Re 'insitutionalizing' the war on terror, I think your position suffers from several perspectives. There is every evidence to presume that the point of many if not most of the policy positions of the Bush Administration was to "insitutionalize" the Republican Party, as well as aggrandize Executive power, it most certainly was NOT first and foremost to proect the US. The tail has been wagging the dog for some time, you really think the Administration even wants to change now?

Secondly, you posit worse treatment for some detainees based on their asserted importance and foreign status: this without judicial oversight. There is little evidence that coercive interrogation yields good information, and much that it does not. In addition, the lack of judicial oversight would quickly enable the policy to descend to nightmare, as it has done already. Please review the documents from Gitmo if you believe otherwise. Lastly, I assume you would have no objection then to similar tactics - with no judicial oversight or any transparency - being used on US citizens abroad? Water boarding of CIA operatives perhaps? Or of Seals, or even army? It is simply insufficient in law or logic to suppose that such tactics be used only in 'opur just' cuase, but not theirs.

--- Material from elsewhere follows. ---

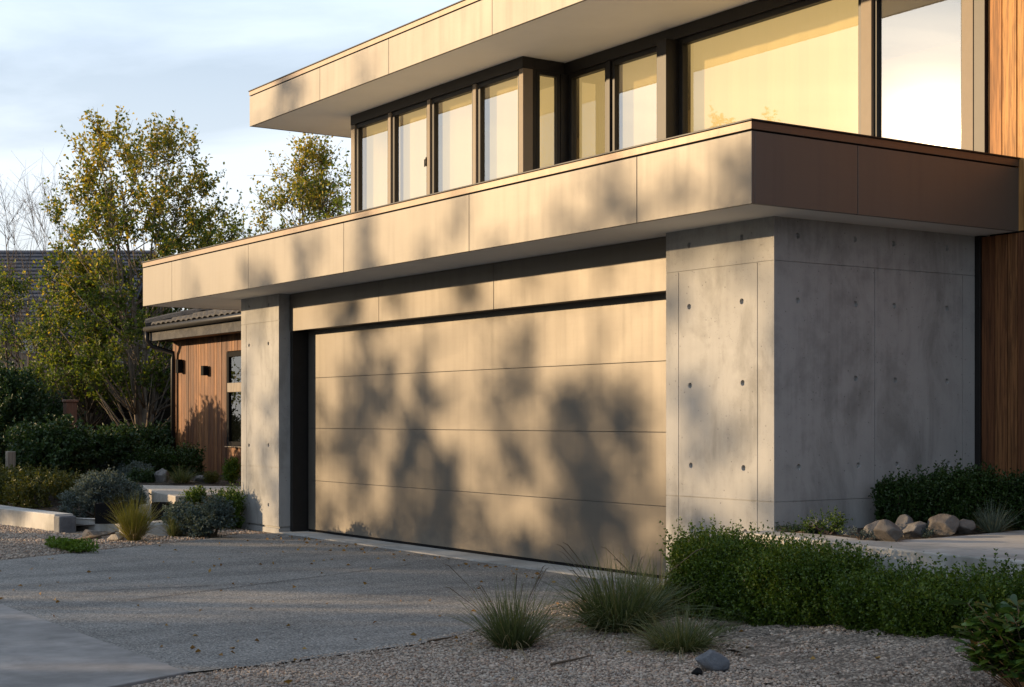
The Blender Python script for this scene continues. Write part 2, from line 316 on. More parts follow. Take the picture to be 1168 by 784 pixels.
# ------------------------------------------------------------------ mesh building
class MB:
    def __init__(s): s.v = []; s.f = []
    def box(s, x0, y0, z0, x1, y1, z1):
        b = len(s.v)
        s.v += [(x0, y0, z0), (x1, y0, z0), (x1, y1, z0), (x0, y1, z0), (x0, y0, z1), (x1, y0, z1), (x1, y1, z1), (x0, y1, z1)]
        s.f += [tuple(b + i for i in q) for q in ((0, 3, 2, 1), (4, 5, 6, 7), (0, 1, 5, 4), (1, 2, 6, 5), (2, 3, 7, 6), (3, 0, 4, 7))]
        return s
    def prism(s, poly, z0, z1):
        n = len(poly); b = len(s.v)
        a = sum(poly[i][0] * poly[(i + 1) % n][1] - poly[(i + 1) % n][0] * poly[i][1] for i in range(n))
        if a < 0: poly = poly[::-1]
        z0f = z0 if callable(z0) else (lambda p: z0); z1f = z1 if callable(z1) else (lambda p: z1)
        s.v += [(p[0], p[1], z0f(p)) for p in poly] + [(p[0], p[1], z1f(p)) for p in poly]
        s.f.append(tuple(b + i for i in range(n - 1, -1, -1))); s.f.append(tuple(b + n + i for i in range(n)))
        for i in range(n):
            j = (i + 1) % n; s.f.append((b + i, b + j, b + n + j, b + n + i))
        return s
    def tube(s, pts, rad, n=6, cap=True):
        pts = [np.array(p, float) for p in pts]; b = len(s.v)
        up = np.array([0.31, 0.17, 0.93])
        for i, p in enumerate(pts):
            d = pts[min(i + 1, len(pts) - 1)] - pts[max(i - 1, 0)]; d /= (np.linalg.norm(d) + 1e-9)
            a = np.cross(d, up if abs(d @ up) < 0.95 else np.array([1.0, 0, 0])); a /= np.linalg.norm(a) + 1e-9; c = np.cross(d, a)
            r = rad[i] if hasattr(rad, '__len__') else rad
            for k in range(n):
                t = 2 * math.pi * k / n; q = p + (a * math.cos(t) + c * math.sin(t)) * r; s.v.append(tuple(q))
        for i in range(len(pts) - 1):
            for k in range(n):
                k2 = (k + 1) % n; s.f.append((b + i * n + k, b + i * n + k2, b + (i + 1) * n + k2, b + (i + 1) * n + k))
        if cap:
            s.f.append(tuple(b + k for k in range(n - 1, -1, -1))); e = b + (len(pts) - 1) * n; s.f.append(tuple(e + k for k in range(n)))
        return s
    def build(s, name, mat, parent=None, bevel=0.0, smooth=False):
        me = bpy.data.meshes.new(name); me.from_pydata([tuple(map(float, p)) for p in s.v], [], s.f); me.update()
        return link(name, me, mat, parent, bevel, smooth)

def link(name, me, mat, parent=None, bevel=0.0, smooth=False):
    o = bpy.data.objects.new(name, me); COL.objects.link(o)
    if mat is not None and not me.materials: me.materials.append(mat)
    if parent is not None:
        o.parent = parent; o.matrix_parent_inverse = parent.matrix_world.inverted() if False else o.matrix_parent_inverse
        L = world_loc(parent); o.location = (-L[0], -L[1], -L[2])
    if bevel > 0:
        b = o.modifiers.new("bevel", 'BEVEL'); b.width = bevel; b.segments = 2; b.limit_method = 'ANGLE'; b.angle_limit = R(40); b.harden_normals = False
    if smooth:
        me.polygons.foreach_set("use_smooth", [True] * len(me.polygons))
    return o
def world_loc(o):
    L = np.array(o.location, float)
    while o.parent is not None:
        o = o.parent; L += np.array(o.location, float)
    return L
def np_mesh(name, verts, faces, mat, parent=None, smooth=False):
    """verts (n,3), faces (m,k) all with k corners"""
    me = bpy.data.meshes.new(name); n, (mm, k) = len(verts), faces.shape
    me.vertices.add(n); me.vertices.foreach_set("co", np.asarray(verts, np.float32).ravel())
    me.loops.add(mm * k); me.loops.foreach_set("vertex_index", faces.astype(np.int32).ravel())
    me.polygons.add(mm); me.polygons.foreach_set("loop_start", np.arange(0, mm * k, k, dtype=np.int32))
    if smooth: me.polygons.foreach_set("use_smooth", np.ones(mm, bool))
    me.update(calc_edges=True); me.validate()
    return link(name, me, mat, parent)
def thing(name, label, cat, loc, group=None):
    o = bpy.data.objects.new(name, None); COL.objects.link(o); o.location = tuple(map(float, loc)); o.empty_display_size = 0.2
    o['label'] = label; o['category'] = cat
    if group: o['group'] = group
    return o
def tag(o, label, cat, group=None):
    o['label'] = label; o['category'] = cat
    if group: o['group'] = group
    return o
def structure(o): o['kind'] = 'structure'; return o
def stuff(o, label=None, cat=None):
    o['kind'] = 'stuff'
    if label: o['label'] = label; o['category'] = cat
    return o
def origin_to(o, p):
    """Give a one-mesh thing its origin at its base."""
    p = np.array(p, float); me = o.data; n = len(me.vertices); co = np.empty(n * 3, np.float32); me.vertices.foreach_get("co", co)
    me.vertices.foreach_set("co", (co.reshape(-1, 3) - p).astype(np.float32).ravel()); o.location = tuple(map(float, p)); me.update(); return o

# ------------------------------------------------------------------ leaves, blades, rocks
def unit(v): return v / (np.linalg.norm(v, axis=-1, keepdims=True) + 1e-9)
def leaf_arrays(base, d, length, width, r, fold=0.25):
    """Rhombic leaves folded along the midrib: base point, direction, length, width."""
    n = len(base); d = unit(d); up = unit(r.normal(size=(n, 3)) + np.array([0, 0, 0.8])); s = unit(np.cross(d, up)); nn = np.cross(s, d)
    L = (length * np.ones(n))[:, None]; Wd = (width * np.ones(n))[:, None]
    mid = base + d * L * 0.55
    v = np.stack([base, mid + s * Wd * 0.5 + nn * Wd * fold, base + d * L - nn * L * 0.12, mid - s * Wd * 0.5 + nn * Wd * fold], 1).reshape(-1, 3)
    i = np.arange(n) * 4
    f = np.concatenate([np.stack([i, i + 1, i + 2], 1), np.stack([i, i + 2, i + 3], 1)])
    return v, f
def blades(base, tips_dir, length, width, r, droop=0.6, seg=4):
    n = len(base); d = unit(tips_dir); L = length * np.ones(n)
    side = unit(np.cross(d, np.array([0, 0, 1.0]) + r.normal(size=(n, 3)) * 0.3)); out = d * np.array([1, 1, 0])
    vs_, fs = [], []
    dr = droop * r.uniform(0.1, 1.5, n) ** 1.4
    for k in range(seg + 1):
        t = k / seg
        p = base + d * (L * t)[:, None] + out * (L * dr * t * t * 0.6)[:, None] - np.array([0, 0, 1.0]) * (L * dr * t ** 2.4 * 0.55)[:, None]
        wd = (width * (1 - t) ** 0.7 + width * 0.08)
        vs_.append(p + side * np.reshape(wd * np.ones(n), (-1, 1)) * 0.5); vs_.append(p - side * np.reshape(wd * np.ones(n), (-1, 1)) * 0.5)
    v = np.stack(vs_, 1).reshape(-1, 3); K = 2 * (seg + 1); i = np.arange(n) * K
    for k in range(seg):
        a = i + 2 * k; fs.append(np.stack([a, a + 1, a + 3, a + 2], 1))
    return v, np.concatenate(fs)
def grass_tuft(name, label, p, radius, height, n, mat, seed, width=0.006, droop=0.6, cat="grass tuft", group=None, flowers=0):
    r = np.random.default_rng(seed); a = r.uniform(0, 2 * math.pi, n); q = np.sqrt(r.uniform(0, 1, n))
    base = np.stack([np.cos(a) * q * radius * 0.28, np.sin(a) * q * radius * 0.28, np.zeros(n)], 1)
    lean = q * r.uniform(0.2, 1.25, n) * (radius / height)
    d = np.stack([np.cos(a) * lean, np.sin(a) * lean, np.ones(n)], 1) + r.normal(size=(n, 3)) * 0.20
    v, f = blades(base, d, height * r.uniform(0.35, 1.12, n) * (1 + 0.12 * np.sin(a * 3 + seed)), width, r, droop)
    t = thing(name, label, cat, p, group)
    o = np_mesh("blades", v + np.array(p), f, mat, t)
    m_ = max(12, n // 7); a2 = r.uniform(0, 6.28, m_); b2 = np.stack([np.cos(a2), np.sin(a2), np.zeros(m_)], 1) * (radius * 0.25 * np.sqrt(r.uniform(0, 1, m_)))[:, None]; ln2 = r.uniform(0.4, 2.2, m_) * radius / height
    v2, f2 = blades(b2, np.stack([np.cos(a2) * ln2, np.sin(a2) * ln2, np.ones(m_) * 0.8], 1), height * r.uniform(0.35, 1.0, m_), width * 0.9, r, droop * 1.9 + 0.3)
    v2[:, 2] = np.maximum(v2[:, 2], 0.004); np_mesh("dry_blades", v2 + np.array(p), f2, M['straw'], t)
    if flowers:
        mb = MB()
        for k in range(flowers):
            an = r.uniform(0, 2 * math.pi); ln = r.uniform(0.3, 1.1) * radius; h = height * r.uniform(0.75, 1.1)
            b = np.array(p); e = b + np.array([math.cos(an) * ln, math.sin(an) * ln, h])
            mid = b * 0.45 + e * 0.55 + np.array([0, 0, h * 0.12]); q1 = e * 0.8 + mid * 0.2 + np.array([0, 0, 0.02])
            mb.tube([b, mid, q1, e], [0.0015, 0.0013, 0.003, 0.001], 4)
        mb.build("seed_stalks", M['twig'], t)
    return t
_ico = None
def ico(level):
    bm = bmesh.new(); bmesh.ops.create_icosphere(bm, subdivisions=level, radius=1.0)
    v = np.array([x.co[:] for x in bm.verts]); f = np.array([[q.index for q in x.verts] for x in bm.faces]); bm.free(); return v, f
def rock(name, label, p, size, mat, seed, cat="rock", group=None, ang=0.0, sink=0.18):
    r = np.random.default_rng(seed); v, f = ico(4)
    for k in range(13):                                   # facets: cut the ball by random planes
        n = unit(r.normal(size=3)); lim = r.uniform(0.5, 0.86); h = v @ n; v = v - n * np.maximum(h - lim, 0)[:, None] * 0.97
    for k in range(14):
        q = unit(r.normal(size=3)); v = v * (1 + 0.012 * np.sin(v @ q * r.uniform(3, 14) + r.uniform(0, 6)))[:, None]
    v = v * np.array(size) * 0.5
    c, s_ = math.cos(ang), math.sin(ang); v = np.stack([v[:, 0] * c - v[:, 1] * s_, v[:, 0] * s_ + v[:, 1] * c, v[:, 2]], 1)
    v[:, 2] -= v[:, 2].min() + size[2] * sink
    o = np_mesh(name, v, f, mat, None, True); o.location = tuple(map(float, p)); tag(o, label, cat, group); return o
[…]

A common standard is needed, or the standard lowers to the lowest common denominator - that has been the lesson of history, and particularly of the last few years. Finally, changing the standard for some detainees but not all, in some instances but not all, smacks of conflating the jus ad bello and the jus ad bellum - if not directly, than very analagously. Doing so does more than simply confuse, it detroys the enitre edifice fo intrnational humantarian law. In summary, you trust this Administration too much, government too much, the torturer too much, and oddly enough for a professor of law, show entirely too little practical interst in the Rule of Law.